I believe what you are seeing is the intended behaviour.

By setting a 3pm off peak end time, it will try to schedule the charge to commence such that it reaches your target charge by 3pm.

Because you only started charging at 2.30pm, it did not have time to reach your target charge by 3pm, so it started charging immediately. By 3pm, it still was not at target charge, so it kept charging.

It will prioritise your target charge over the off-peak end time, assuming the target charge is more important than the energy costs. It would be nice if they gave us a selectable option to prioritise off-peak end time, but they don't.
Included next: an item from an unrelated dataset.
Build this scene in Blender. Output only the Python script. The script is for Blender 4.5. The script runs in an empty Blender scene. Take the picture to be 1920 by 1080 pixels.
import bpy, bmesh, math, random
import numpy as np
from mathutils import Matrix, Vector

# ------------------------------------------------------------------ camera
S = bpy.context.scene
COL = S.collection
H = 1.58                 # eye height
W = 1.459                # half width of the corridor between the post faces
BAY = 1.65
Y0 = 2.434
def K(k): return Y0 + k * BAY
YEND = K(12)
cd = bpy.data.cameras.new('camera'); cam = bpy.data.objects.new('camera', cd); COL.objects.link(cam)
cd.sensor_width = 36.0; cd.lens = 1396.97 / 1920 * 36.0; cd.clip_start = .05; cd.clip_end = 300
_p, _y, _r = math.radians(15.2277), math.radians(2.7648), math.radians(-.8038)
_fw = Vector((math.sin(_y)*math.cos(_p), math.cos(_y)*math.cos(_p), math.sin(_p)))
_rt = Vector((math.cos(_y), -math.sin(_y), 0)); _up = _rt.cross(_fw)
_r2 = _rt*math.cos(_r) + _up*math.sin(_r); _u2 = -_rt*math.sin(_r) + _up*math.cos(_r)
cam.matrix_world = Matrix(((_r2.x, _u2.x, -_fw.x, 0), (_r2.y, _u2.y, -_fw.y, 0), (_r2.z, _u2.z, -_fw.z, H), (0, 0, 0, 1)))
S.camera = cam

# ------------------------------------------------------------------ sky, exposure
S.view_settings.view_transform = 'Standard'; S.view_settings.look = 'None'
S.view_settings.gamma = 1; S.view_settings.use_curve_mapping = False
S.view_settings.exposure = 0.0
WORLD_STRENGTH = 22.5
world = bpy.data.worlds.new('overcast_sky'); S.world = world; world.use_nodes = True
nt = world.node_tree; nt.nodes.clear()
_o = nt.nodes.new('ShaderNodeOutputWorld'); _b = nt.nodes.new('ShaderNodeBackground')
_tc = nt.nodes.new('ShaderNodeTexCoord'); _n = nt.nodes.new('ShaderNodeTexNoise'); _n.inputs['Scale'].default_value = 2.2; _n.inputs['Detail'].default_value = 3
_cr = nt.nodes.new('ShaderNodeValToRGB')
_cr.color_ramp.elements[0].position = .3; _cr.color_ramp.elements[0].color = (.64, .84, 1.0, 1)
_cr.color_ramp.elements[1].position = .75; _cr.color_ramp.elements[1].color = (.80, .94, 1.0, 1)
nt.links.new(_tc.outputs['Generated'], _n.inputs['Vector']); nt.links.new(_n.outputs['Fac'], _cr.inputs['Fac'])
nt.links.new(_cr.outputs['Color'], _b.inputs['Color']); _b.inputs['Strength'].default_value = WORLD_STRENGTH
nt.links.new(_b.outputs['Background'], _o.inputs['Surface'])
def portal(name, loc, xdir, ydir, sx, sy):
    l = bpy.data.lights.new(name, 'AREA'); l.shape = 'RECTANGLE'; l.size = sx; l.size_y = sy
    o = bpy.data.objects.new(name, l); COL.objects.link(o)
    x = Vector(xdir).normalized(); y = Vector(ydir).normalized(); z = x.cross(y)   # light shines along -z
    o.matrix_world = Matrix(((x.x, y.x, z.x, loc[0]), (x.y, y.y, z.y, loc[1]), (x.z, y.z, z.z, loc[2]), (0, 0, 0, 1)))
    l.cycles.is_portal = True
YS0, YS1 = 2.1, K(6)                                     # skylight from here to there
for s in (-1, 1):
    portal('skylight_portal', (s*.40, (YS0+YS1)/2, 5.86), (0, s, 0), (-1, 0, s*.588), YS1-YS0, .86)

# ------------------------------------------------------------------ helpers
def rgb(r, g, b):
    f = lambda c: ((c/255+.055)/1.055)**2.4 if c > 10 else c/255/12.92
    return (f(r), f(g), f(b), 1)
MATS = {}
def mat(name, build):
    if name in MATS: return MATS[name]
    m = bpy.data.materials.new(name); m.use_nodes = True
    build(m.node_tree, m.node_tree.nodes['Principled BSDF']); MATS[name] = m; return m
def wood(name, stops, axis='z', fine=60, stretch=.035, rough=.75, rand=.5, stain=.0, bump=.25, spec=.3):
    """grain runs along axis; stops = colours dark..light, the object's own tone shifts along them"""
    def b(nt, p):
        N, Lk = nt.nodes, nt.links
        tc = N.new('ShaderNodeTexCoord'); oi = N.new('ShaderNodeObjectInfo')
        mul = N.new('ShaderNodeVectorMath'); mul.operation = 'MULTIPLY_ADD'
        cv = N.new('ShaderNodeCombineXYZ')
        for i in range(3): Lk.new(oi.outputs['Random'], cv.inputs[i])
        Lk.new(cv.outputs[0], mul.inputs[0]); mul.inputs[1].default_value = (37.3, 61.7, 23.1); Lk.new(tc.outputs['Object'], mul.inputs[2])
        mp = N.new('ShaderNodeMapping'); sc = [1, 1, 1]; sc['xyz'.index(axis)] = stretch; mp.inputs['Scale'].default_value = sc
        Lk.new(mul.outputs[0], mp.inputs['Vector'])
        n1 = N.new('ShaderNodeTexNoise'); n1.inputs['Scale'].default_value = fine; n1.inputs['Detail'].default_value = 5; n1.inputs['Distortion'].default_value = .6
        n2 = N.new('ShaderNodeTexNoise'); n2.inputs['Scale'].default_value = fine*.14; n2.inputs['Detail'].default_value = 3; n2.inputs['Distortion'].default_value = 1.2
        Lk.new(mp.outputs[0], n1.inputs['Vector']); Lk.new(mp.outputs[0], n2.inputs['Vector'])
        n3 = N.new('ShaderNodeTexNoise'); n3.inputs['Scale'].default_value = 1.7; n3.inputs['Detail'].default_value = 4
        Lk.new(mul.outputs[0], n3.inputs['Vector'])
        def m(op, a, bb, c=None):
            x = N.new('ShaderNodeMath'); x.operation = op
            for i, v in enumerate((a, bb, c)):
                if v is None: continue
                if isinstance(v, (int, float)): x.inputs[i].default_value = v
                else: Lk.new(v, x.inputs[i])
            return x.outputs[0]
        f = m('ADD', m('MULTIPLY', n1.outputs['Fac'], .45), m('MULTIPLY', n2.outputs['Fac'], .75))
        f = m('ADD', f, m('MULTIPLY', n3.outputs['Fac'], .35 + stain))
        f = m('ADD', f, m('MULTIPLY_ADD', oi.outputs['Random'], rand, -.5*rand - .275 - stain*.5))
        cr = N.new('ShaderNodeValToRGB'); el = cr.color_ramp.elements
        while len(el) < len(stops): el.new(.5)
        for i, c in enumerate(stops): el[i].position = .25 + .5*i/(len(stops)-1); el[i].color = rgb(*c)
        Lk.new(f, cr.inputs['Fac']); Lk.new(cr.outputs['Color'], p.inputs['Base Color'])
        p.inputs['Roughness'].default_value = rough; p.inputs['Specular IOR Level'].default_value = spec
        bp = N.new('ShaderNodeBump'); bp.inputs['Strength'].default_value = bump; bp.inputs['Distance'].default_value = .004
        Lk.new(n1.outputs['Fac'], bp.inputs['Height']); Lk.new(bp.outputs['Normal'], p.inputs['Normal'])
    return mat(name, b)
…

If you want it to stop at 3pm regardless of SOC, there is no simple way to do it, but here's a couple of workarounds:

1. The way I do it sometimes is roughly work out how much charge it will add by end of off-peak, based on rate of charge. For example, in your case, I don't know your charger setup, but if you are charging at 6kW with a 60kWh battery, that's about 10% per hour, so add 5% to the current SOC and set that (so 60% in your case). This won't be a precise method, and you'll need to modify it every time.

2. Another way to do it is with automations in iPhone (or the Android equivalent). Set up an automation at 3pm every day to either "stop charging" or "set charge limit to [lower value eg 50%]". Lowering the charge limit will cause it to stop charging if it's above that limit. I don't find automations to be 100% reliable - every now and then the message doesn't make it to the vehicle. But they work most of the time.
Thanks for the tip. Agree we should get an option to not charge at peak hours.